その日その時、感じたことを感じたままに。まるで誰かと語り合うコーヒーブレイクのように。

伝統工芸ってなんだ

【市井のアーチストたち】


 このところ、思いつくまま「江戸の伝統工芸の今」を見つめ直しています。
 作っているところを想像すると「どうしてこんなに素晴らしいものが出来るんだろう」なんて思ってしまうことばかりです。
 それなのに、そんな見事な作品を作っている職人さんは、周りの人たちまでピリピリしてしまうほど仕事には厳しいけれど、いざ仕事を離れると「親しみやすいお隣のおじさん」だったりすることがほとんど。「お隣りさんが伝統工芸士」なんて街って素晴らしいと思いませんか。
 でも、そんな職人さんたちの仕事って、きちんと評価されてるでしょうか。
 産業としてはマイノリティかもしれませんが、代々の職人さんが受け継いで磨き上げてきたワザはメジャーそのものだと思うのに、世の中には「古い」とか「時代遅れ」とか「仰々しい」とか「使うところがない」という間違った印象が蔓延しているように思ってしまうのです。
 確かにそんなところも、ないわけではないけれど……。でも、単なる「工芸技術」で終わってしまってはいけないと思うのです。
 方法論さえ確立できれば、隣のおじさんのワザで「アートの街」が出現することだって可能だと信じているのですが、さて、どうしたものでしょう。それとも今のままでいいのでしょうか。


【グローバル・ブランドと伝統工芸】


 デザイン性、影響力、マーケティング力。すべてに秀でたフランスやイタリアの一流ブランドは、頂点を極めたワザも貪欲に、彼らの作品の中に取り入れます。たとえ、それが伝統的で閉鎖的なものであろうと、「いいものはいい」という純粋な哲学で自分たちのブランドとのコラボレーションを実現させます。だから、彼らは京都、金沢、福井、和歌山……。いろいろな場所で多くの伝統工芸の職人さんたちの力を借りてコレクションを充実させています。


 ということは、日本の伝統工芸にも実力はあるのです。ただ、出会いとチャンスと認めてくれるキーパーソンに欠けているだけ。そんな気がするのは僕だけでしょうか。

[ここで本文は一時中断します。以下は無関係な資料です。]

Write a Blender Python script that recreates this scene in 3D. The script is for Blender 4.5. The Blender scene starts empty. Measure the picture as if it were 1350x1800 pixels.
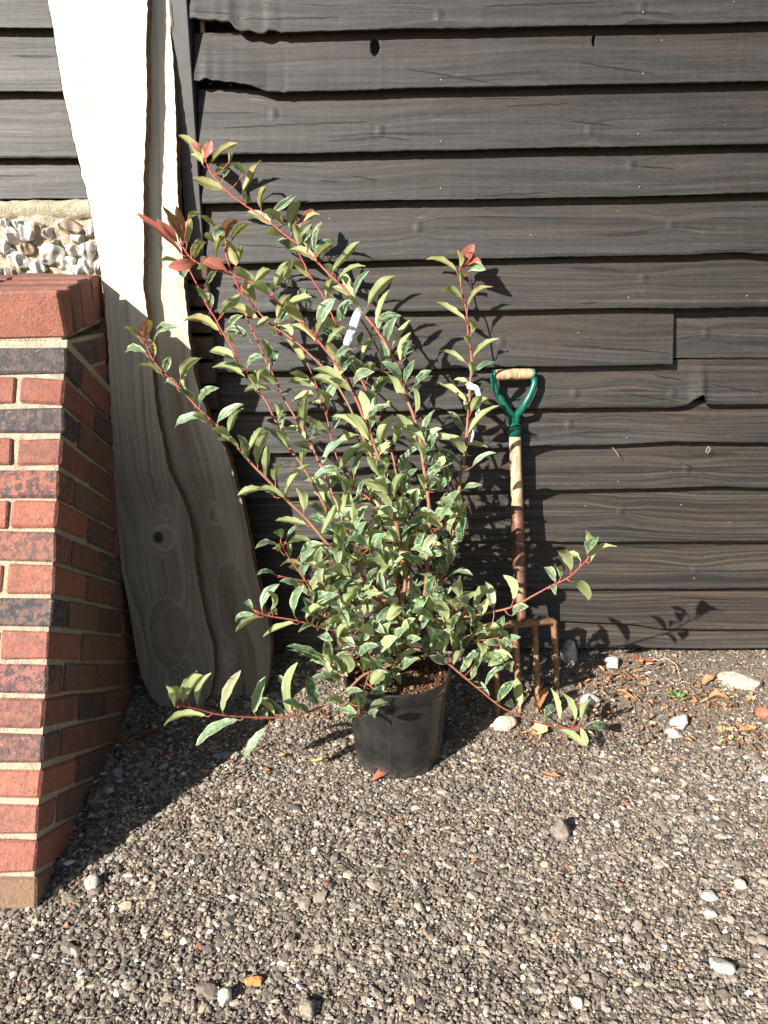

 もちろん、完成度の違いや作品から醸し出されるオーラの強弱はあるでしょう。でも、極めたモノだけがもつ奥行きの深い芸術性をしっかりと見つめることのできる人やブランドは、アートに対して貪欲です。
 芸術が身近で、しかもインテリジェントの証明と考えているヨーロッパのブランドだけが日本の伝統工芸に着目しているって、日本人としては「灯台もと暗し」の状況ではないでしょうか。
 隣のおじさんの作品が世界の工芸シーンにデビュー、なんて素敵だと思いませんか。
 僕もお手伝い出来ればいいのですが、ウーン、それが一番の問題かもしれません。